Using Coast Guard radio operator's logs, Long concluded Earhart was perilously low on fuel because a headwind was much stronger than she had expected. One of her last radio calls said she had only a half hour of fuel left and couldn't see land. "We can follow her all the way across the Pacific," he said of the radio records. "She ran out of gas just when she said she was going to."

This is Jourdan's second search of the area; a 2002 mission was aborted because of technical problems. Another mission searched the same general area in 1999 but found nothing conclusive.

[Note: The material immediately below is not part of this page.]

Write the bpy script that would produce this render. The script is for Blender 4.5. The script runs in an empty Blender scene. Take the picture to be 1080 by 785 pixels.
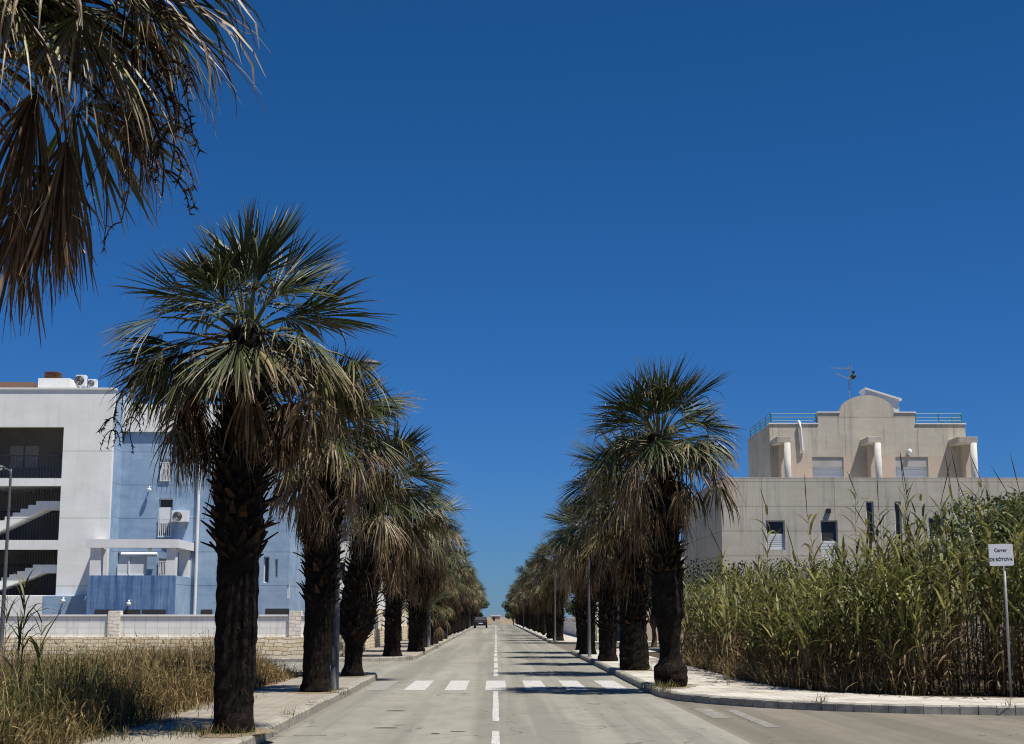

Jourdan said his new expedition, costing about US$1.5 million ($2.08 million), would use better sonar technology and more accurate information on where the plane may have crashed.

The shortage of oxygen and the still water means a metal aeroplane likely would not have completely corroded, he said.

Any human remains would have long vanished, but Jourdan hopes to find clues such as Earhart's jewellery in the pilot's seat, or perhaps even her leather jacket. "That would be eerie," he said.

If he finds the plane, Nauticos would plan another mission to raise it. Then it would become the centrepiece of a travelling exhibition on Earhart's life.

Earhart's stepson, George Putnam, was 16 when her plane disappeared. Now 83 and living in Florida, he said he supported the mission partly because it could end the wild speculation about what happened to her. He doesn't mind if Nauticos salvages the plane.

To Long, it could be his last chance to solve one of the 20th Century's biggest mysteries.

"We need the true story of what happened," he said. "The history we read needs to be correct."

Amelia Earhart

American pilot who, in 1932, became the first woman - and second person - to fly solo across the Atlantic, on the fifth anniversary of Charles Lindbergh's feat. She flew a Lockheed Vega from Harbor Grace, Newfoundland, to Londonderry, Ireland.

Disappeared crossing the Pacific Ocean with navigator Fred Noonan in 1937 on an around-the-world flight.